Set in a Montmartre dance hall, this is the story of a sanctimonious judge who considers the notorious dance tasteless and a moral issue. When he invents an alias, love steps in, but he’s revealed and complications including a duel, his disbarment, and public attention force him to reconsider. Of course, all ends happily.

While the show starred the popular French chanteuse Lilo, along with Hans Conreid and Erik Rhodes, with choreography by Michael Kidd, it was a charming young lady named Gwen Verdon who received the most attention. Verdon would, of course, win four Tony Awards for her roles in this show and Damn Yankees, New Girl in Town and Sweet Charity.

On a side note, the day that director Walter Lang was filming the Apache Dance, Nikita Kruschev and his wife visited the set. They were offended by the dance, which is a highlight of the movie. While your theater may not cause a scandal, Can-Can would be a genuine challenge to any local theater. But whatever the outcome, it would be worth the effort to see this incredible show!

The stars come out for this

By 1939, Greta Garbo was one of the top stars at MGM. Her performances in Anna Christie, Queen Christina, and Camille are cinematic treasures. However, Garbo had never done comedy. That is, until 1939 when she was cast opposite Melvyn Douglas in Ernst Lubitsch’s Ninotchka.  (While its politics are dated, along with Lubitsch’s daring comedy To Be or Not to Be starring Jack Benny and Carole Lombard, this is one of the top comedy classics!)

Fifteen years later, George S. Kaufman, his wife Leueen McGrath, and Abe Burrows collaborated with Porter to transform the movie into the musical Silk Stockings.

Three commissars have been sent to Paris to sell the Romanov jewels.

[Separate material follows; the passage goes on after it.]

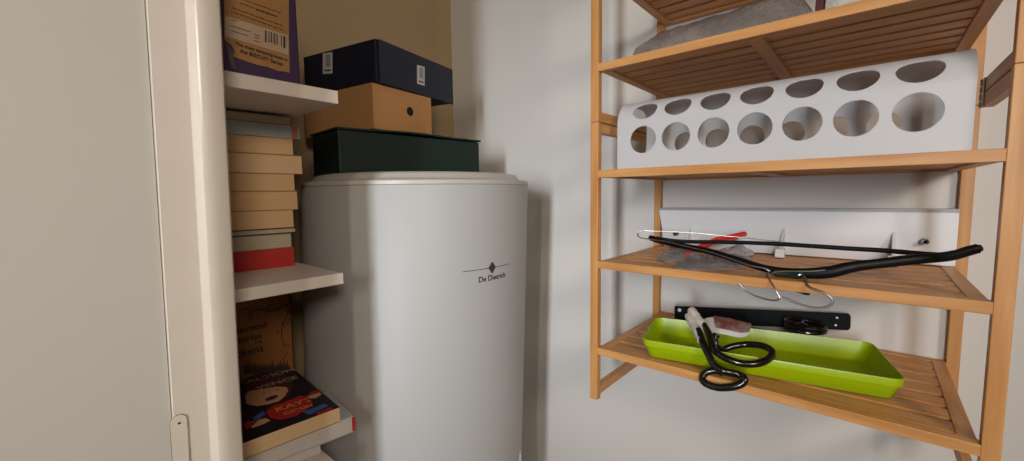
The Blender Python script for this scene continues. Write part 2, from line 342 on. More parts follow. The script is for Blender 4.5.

Instead, they are enjoying the Parisian high life. When they fail to return to Moscow, Ninotchka Yaschenko is sent to accompany them back. At first only wanting to observe the city’s municipal works, she softens as she falls in love with theatrical agent Steven Canfield.

Meanwhile, Janice Dayton, a character based on Esther Williams, is romancing Russia’s “greatest composer,” Peter Boroff, to get him to compose the score for a musical version of War and Peace.

German film star, Hildegard Knef was cast as Ninotchka, and film actor Don Ameche (who would later win an Oscar for Cocoon) played Steven. Gretchen Wyler made her first appearance on Broadway as Janice. George Tobias (Bewitched) and Julie Newmar (Batman’s first TV Catwoman) were also in the cast. Porter’s last score for Broadway was among his best with
“Too Bad,” “Paris Loves Lovers,” “Stereophonic Sound,” “The Red Blues” and the romantic “All of You” highlighting the story.  The show played a year on Broadway, toured and was presented in London’s West End.

In 1957, MGM produced the film, one of the last from the Arthur Freed unit. Fred Astaire took over the role of Steven Canfield, with Cyd Charisse giving one of her best performances as Ninotchka. Brassy Janis Paige is delightful as Janis Dayton, while George Tobias (repeating his stage performances) is joined by Jules Munshin and Peter Lorre as the commissars.

Astaire and Charisse, whose “Dancing in the Dark” is an MGM highlight (see That’s Entertainment for reference to it) are again well-matched and the pleasures of this musical are enhanced by their dancing. 

Local theaters generally look toward Broadway for their musical selections, along with one or possibly two classics in the mix. Silk Stockings is just the sort of classic that deserves a new production. Even without all the talent that made it one of most pleasurable musicals of the 1950s.